What to do:
Leave out the pictures, and retype only the lines from the beginning of the material through the line that contains "from mathutils.bvhtree import BVHTree", including both.

(Records with scene code)
>> Begin
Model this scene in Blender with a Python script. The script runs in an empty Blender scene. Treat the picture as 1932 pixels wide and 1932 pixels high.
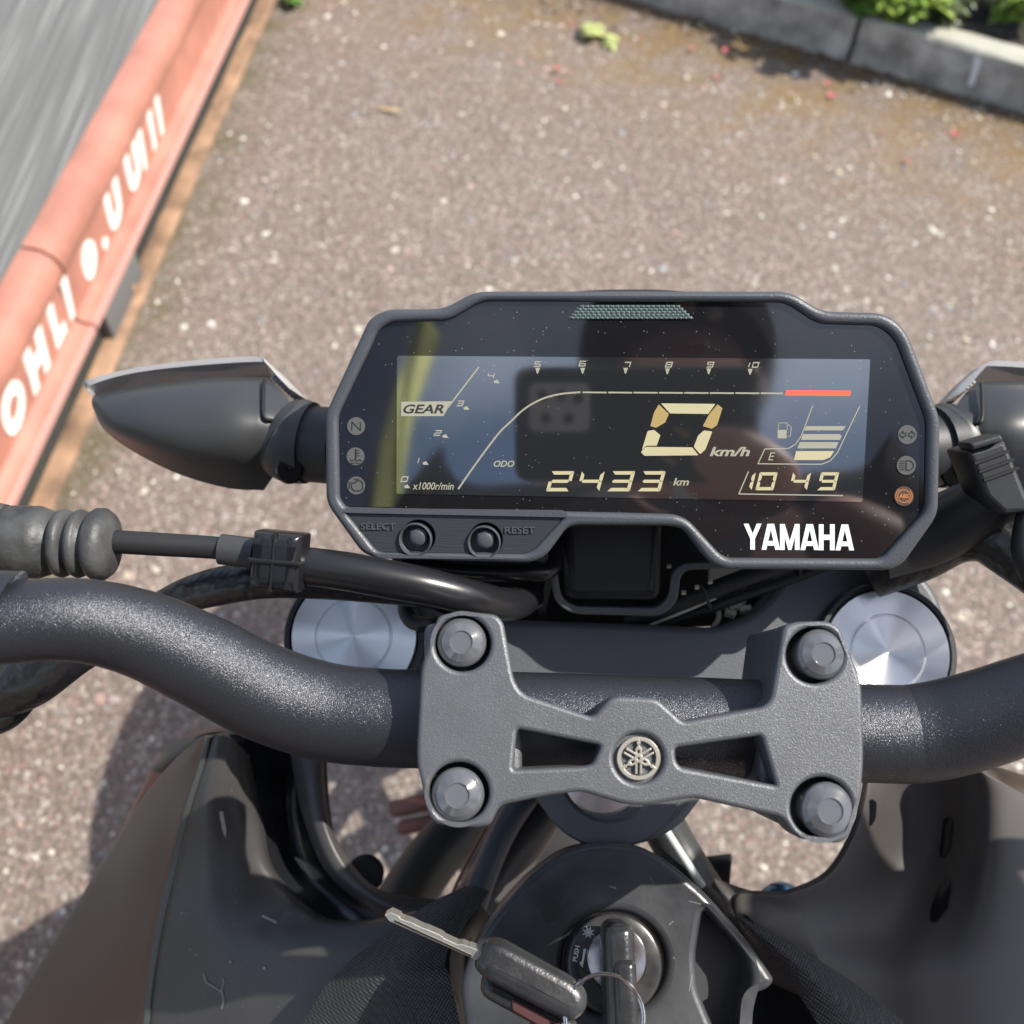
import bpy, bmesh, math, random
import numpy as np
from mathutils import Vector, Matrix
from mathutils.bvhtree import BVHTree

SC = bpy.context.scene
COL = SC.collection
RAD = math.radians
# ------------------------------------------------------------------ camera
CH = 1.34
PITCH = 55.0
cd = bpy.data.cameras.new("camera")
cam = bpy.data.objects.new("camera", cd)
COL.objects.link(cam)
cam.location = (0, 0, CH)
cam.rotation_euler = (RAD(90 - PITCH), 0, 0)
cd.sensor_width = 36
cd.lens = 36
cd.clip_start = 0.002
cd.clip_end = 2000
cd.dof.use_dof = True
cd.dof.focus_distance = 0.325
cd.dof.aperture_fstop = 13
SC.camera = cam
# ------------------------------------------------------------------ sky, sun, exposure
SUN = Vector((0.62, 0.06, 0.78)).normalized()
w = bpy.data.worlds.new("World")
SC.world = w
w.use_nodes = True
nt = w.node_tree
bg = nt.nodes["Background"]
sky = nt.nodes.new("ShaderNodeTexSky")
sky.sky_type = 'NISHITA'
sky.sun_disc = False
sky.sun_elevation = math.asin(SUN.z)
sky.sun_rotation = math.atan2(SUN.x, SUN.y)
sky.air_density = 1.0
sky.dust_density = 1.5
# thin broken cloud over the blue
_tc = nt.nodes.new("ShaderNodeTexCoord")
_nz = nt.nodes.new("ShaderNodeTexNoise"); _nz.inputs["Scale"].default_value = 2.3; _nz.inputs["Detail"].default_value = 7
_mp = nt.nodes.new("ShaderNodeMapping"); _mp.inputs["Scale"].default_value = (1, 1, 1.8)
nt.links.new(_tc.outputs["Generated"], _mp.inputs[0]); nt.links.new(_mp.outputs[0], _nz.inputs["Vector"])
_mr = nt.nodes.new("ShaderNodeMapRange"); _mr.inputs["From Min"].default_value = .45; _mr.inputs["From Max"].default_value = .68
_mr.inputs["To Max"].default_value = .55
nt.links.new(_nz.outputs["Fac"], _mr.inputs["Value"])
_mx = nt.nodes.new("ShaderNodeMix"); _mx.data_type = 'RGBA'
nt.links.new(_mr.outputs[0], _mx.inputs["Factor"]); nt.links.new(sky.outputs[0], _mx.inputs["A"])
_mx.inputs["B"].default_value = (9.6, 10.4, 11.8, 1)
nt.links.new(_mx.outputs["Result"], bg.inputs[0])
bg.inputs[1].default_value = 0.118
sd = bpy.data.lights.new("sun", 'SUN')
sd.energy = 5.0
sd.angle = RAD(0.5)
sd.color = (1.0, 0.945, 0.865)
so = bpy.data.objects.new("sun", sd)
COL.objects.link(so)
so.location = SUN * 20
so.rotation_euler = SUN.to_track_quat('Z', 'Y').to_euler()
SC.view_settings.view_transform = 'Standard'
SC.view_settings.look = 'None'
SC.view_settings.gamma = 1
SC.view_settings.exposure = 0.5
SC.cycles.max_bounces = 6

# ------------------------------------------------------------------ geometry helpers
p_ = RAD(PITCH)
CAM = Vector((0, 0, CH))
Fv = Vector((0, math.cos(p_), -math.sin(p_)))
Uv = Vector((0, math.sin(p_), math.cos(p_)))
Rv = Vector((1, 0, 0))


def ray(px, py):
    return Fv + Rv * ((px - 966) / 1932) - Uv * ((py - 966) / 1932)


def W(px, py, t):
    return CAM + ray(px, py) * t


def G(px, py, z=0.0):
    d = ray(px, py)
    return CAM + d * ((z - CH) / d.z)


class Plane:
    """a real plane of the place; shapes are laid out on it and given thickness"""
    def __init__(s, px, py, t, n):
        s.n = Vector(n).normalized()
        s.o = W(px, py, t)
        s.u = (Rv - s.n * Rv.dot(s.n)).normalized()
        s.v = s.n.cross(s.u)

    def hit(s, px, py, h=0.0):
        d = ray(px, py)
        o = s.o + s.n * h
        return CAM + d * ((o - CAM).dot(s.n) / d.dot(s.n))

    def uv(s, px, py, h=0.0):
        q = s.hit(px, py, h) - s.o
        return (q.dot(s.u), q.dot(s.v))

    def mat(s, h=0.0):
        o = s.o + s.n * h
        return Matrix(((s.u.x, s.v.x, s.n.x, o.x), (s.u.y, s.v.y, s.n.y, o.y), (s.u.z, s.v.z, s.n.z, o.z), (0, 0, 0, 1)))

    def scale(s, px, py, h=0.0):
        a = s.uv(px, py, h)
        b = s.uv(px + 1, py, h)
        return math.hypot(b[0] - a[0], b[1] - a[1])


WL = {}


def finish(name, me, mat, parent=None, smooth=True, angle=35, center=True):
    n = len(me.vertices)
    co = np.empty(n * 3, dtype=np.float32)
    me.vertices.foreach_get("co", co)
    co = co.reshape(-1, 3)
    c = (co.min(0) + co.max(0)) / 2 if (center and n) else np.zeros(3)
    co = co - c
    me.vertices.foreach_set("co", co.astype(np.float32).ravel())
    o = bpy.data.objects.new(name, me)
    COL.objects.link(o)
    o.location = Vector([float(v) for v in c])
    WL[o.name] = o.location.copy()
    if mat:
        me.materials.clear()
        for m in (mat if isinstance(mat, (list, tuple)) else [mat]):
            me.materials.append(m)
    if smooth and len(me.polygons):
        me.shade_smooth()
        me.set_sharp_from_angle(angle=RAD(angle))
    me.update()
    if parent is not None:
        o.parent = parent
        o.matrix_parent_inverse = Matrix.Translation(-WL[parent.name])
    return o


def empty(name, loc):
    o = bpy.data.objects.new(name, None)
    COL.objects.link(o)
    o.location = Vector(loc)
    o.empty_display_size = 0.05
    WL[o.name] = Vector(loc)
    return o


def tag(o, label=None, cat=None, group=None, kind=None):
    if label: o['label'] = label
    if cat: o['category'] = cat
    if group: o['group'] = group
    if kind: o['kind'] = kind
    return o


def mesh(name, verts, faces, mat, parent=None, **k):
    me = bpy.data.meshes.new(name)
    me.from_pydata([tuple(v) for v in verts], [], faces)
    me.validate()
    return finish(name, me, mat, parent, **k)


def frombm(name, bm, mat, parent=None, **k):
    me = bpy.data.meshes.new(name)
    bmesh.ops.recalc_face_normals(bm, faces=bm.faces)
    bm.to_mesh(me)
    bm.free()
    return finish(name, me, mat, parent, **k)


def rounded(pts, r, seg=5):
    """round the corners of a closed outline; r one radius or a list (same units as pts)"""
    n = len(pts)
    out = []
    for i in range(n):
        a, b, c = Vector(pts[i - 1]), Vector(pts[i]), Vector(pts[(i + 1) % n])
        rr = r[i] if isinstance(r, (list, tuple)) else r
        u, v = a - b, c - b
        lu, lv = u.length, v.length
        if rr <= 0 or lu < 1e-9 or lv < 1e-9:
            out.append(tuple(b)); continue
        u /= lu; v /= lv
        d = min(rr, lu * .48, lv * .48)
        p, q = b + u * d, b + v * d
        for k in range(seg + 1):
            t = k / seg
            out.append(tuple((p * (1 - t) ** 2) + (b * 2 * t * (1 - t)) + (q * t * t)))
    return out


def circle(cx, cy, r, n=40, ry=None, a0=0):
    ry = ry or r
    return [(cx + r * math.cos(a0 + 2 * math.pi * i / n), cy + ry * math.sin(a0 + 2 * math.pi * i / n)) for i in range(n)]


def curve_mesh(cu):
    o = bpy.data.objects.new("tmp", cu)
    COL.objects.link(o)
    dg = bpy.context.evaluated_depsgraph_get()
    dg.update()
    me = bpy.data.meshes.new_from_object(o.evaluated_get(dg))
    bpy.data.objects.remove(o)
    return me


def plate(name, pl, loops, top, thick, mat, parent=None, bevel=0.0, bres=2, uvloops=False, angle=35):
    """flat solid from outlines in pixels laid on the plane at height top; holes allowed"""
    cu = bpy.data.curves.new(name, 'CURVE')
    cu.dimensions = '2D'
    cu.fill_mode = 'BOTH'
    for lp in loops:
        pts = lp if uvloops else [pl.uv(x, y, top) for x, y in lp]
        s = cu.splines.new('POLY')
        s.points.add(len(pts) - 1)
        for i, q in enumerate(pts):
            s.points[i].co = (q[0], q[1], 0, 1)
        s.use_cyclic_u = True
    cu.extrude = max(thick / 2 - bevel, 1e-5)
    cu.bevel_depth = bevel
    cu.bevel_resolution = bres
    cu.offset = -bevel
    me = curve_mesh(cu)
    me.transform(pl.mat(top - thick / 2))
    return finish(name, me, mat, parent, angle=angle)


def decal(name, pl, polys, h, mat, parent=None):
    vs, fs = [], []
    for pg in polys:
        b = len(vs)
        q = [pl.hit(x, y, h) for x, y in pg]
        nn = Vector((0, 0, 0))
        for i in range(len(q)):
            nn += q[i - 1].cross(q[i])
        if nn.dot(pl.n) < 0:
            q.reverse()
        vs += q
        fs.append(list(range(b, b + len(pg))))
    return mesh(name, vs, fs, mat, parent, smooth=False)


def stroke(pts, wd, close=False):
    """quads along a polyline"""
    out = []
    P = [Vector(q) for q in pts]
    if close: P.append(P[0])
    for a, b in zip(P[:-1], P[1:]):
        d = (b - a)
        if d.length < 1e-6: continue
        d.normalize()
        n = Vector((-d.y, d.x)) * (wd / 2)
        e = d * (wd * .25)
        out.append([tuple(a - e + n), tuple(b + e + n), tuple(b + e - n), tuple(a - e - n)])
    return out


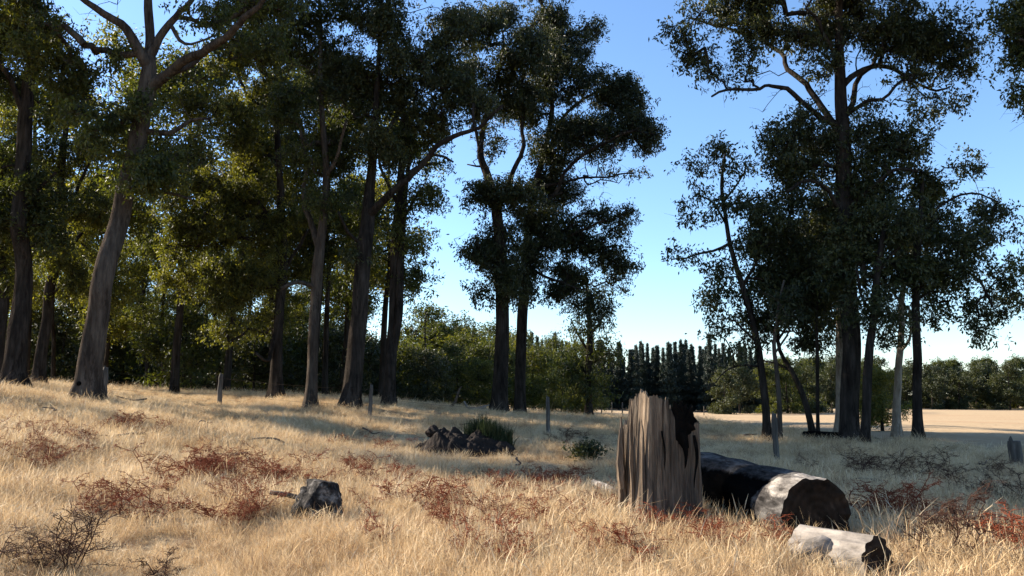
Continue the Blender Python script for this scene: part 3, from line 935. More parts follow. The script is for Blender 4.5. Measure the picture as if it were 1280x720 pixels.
>> End
Solution:
Model this scene in Blender with a Python script. The script runs in an empty Blender scene. Treat the picture as 1932 pixels wide and 1932 pixels high.
import bpy, bmesh, math, random
import numpy as np
from mathutils import Vector, Matrix
from mathutils.bvhtree import BVHTree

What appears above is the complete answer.